Critics have recognised the special qualities of musicianship and interpretation invested by Nelsons and the Gewandhausorchester in their Bruckner series. “There’s a consistently superb playing from all sections of the orchestra,” observed the Guardian (London) of the cycle’s initial recording in 2017 of the Third Symphony, hailed by Gramophone for its “direct, clear-sighted and spacious” qualities and for Nelsons’ “meticulous” attention to details of dynamics, phrasing and tonal balance.
Superlative reviews also followed the releases of Bruckner’s Fourth Symphony and the Prelude to Wagner’s Lohengrin (2018); the Seventh Symphony and Siegfried’s Funeral March from Götterdämmerung (also 2018); and the double-disc set of the Sixth and Ninth Symphonies together with the Siegfried Idyll and the Prelude to Parsifal (2019). “Andris Nelsons and his Leipzig players provide a masterclass in the creation of a sound world that perfectly serves their larger purpose,” noted Gramophone, meanwhile, of the cycle’s fifth instalment (2021), which presents both the Second Symphony and the monumental Eighth, as well as the Prelude to Die Meistersinger von Nürnberg.
The Gewandhausorchester was among the early champions of Bruckner’s symphonies, adding his music to its repertoire in the mid−1880s.
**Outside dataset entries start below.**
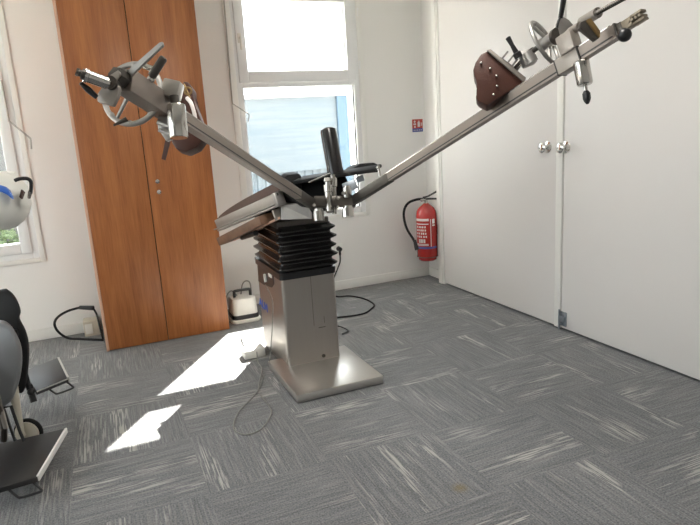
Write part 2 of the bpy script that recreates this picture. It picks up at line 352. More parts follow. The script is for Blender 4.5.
# socket box and black cable beside the wardrobe
sk = thing('socket_box', (-.175, 4.70, 0), 'small cream socket box on the floor between wardrobe and wall', 'socket')
obj('socket_body', MB().box((-.235, 4.60, 0), (-.125, YB-.016, .115), .006), 'cream', sk)
obj('socket_face', MB().box((-.225, 4.592, .02), (-.175, 4.601, .095), .003), 'whiteplastic', sk)
cb = thing('power_cable', (-.3, 4.55, 0), 'thick black cable looped on the carpet left of the wardrobe', 'cable')
pts = [V((-.06, 4.585, .012)), V((-.075, 4.5, .008)), onp(103, 340, 2, .008), onp(80, 339, 2, .008), onp(68, 338, 2, .01), at(58.5, 332, 4.30), at(54.5, 324, 4.26), at(58, 317, 4.26), at(68, 311, 4.28), at(80, 307.5, 4.30)]
pts = pts[2:]
obj('cord', MB().tube(pts, .009), 'blackrubber', cb)
p = at(80, 307.5, 4.30); q = at(93, 308, 4.27)
obj('plug', MB().rod(p, q, .014, .017), 'blackplastic', cb)
obj('tail', MB().tube([q, at(96.5, 314, 4.24), at(99, 323, 4.20), at(103, 339, 4.15)], .007), 'blackrubber', cb)
# ------------------------------------------------------------------ operating table
ot = thing('operating_table', (1.03, 3.2, 0), 'steel orthopaedic operating table with black bellows and two raised leg traction arms', 'operating table')
BX0, BX1, BY0, BY1 = .787, 1.282, 2.745, 3.30
mb = MB().box((BX0, BY0, .004), (BX1, BY1, .05), .007); obj('base_plate', mb, 'plate', ot)
CX0, CX1, CY0, CY1 = .868, 1.190, 3.135, 3.70
def rrect(x0, x1, y0, y1, r, z, n=5, dz=0):
    o = []
    for cx, cy, a0 in ((x1-r, y1-r, 0), (x0+r, y1-r, 90), (x0+r, y0+r, 180), (x1-r, y0+r, 270)):
        for k in range(n+1):
            a = radians(a0+90*k/n); o.append(V((cx+r*cos(a), cy+r*sin(a), z)))
    return o
mb = MB().loft([rrect(CX0, CX1, CY0, CY1, .022, .05), rrect(CX0, CX1, CY0, CY1, .022, .575)])
mb.box((CX0+.01, BY1-.02, .0), (CX1-.01, CY1-.01, .06), .004)
col = obj('column', mb, 'column', ot)
mb = MB().loft([rrect(CX0-.008, CX1+.006, CY0-.008, CY1+.01, .025, .562), rrect(CX0-.010, CX1+.008, CY0-.012, CY1+.012, .025, .60)])
obj('column_collar', mb, 'blackplastic', ot)
lo = []; z = .598; NP = 5; ph = .052
for k in range(NP):
    for t, o_ in ((0, .0), (.15, .002), (.42, .022+.004*(k % 2)), (.58, .024+.004*(k % 2)), (.85, .002)):
        lo.append(rrect(CX0+.012-o_, CX1-.004+o_, CY0+.0-o_, CY1-.03+o_, .03, z+ph*t))
    z += ph
lo.append(rrect(CX0+.012, CX1-.004, CY0, CY1-.03, .03, z))
obj('bellows', MB().loft(lo), 'blackvinyl', ot, ang=50)
ZT = z
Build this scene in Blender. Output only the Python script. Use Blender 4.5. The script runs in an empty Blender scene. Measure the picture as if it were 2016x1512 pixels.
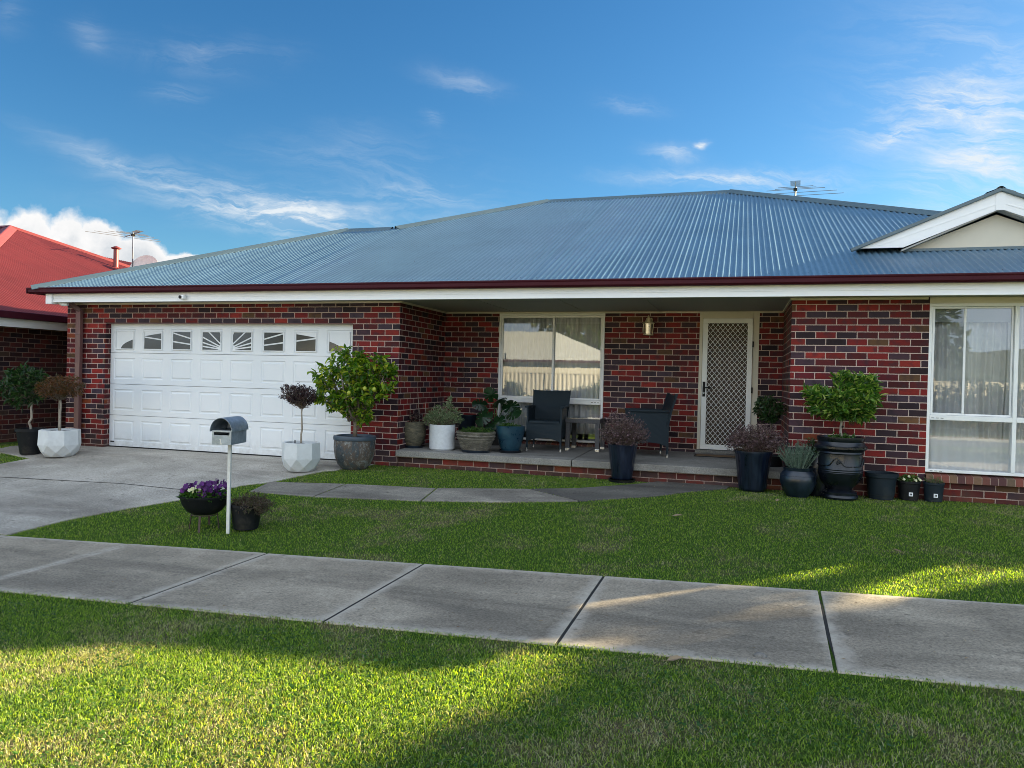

In December 1884 the orchestra drew international attention to the composer’s work when it gave the world premiere of his Seventh Symphony under the direction of the charismatic Arthur Nikisch. The Austro-Hungarian conductor performed the complete cycle of symphonies with the orchestra during the 1919–20 season, setting the foundations for a fine Bruckner tradition in Leipzig. Before embarking on its latest series for Deutsche Grammophon, the Gewandhausorchester had twice recorded the complete symphonies, with Kurt Masur and Herbert Blomstedt respectively, and made many recordings of individual symphonies under, among other leading Bruckner interpreters, Franz Konwitschny and Kurt Sanderling.
Andris Nelsons’ Deutsche Grammophon discography, which also includes the complete Beethoven symphonies and the first five volumes of a Shostakovich cycle, reflects his desire to be fully immersed in the works of a particular composer. The Latvian conductor’s next project for the Yellow Label trains the spotlight on the major orchestral works of Richard Strauss, which he has recorded with his two orchestras, the Boston Symphony Orchestra and the Gewandhausorchester. Their 7-CD set, complete with a joint performance of the Festliches Präludium for large orchestra, will be released on 6 May 2022 ahead of an extensive European tour with both orchestras comprising concerts in London, Vienna, Leipzig, Hamburg and Paris (9–31 May).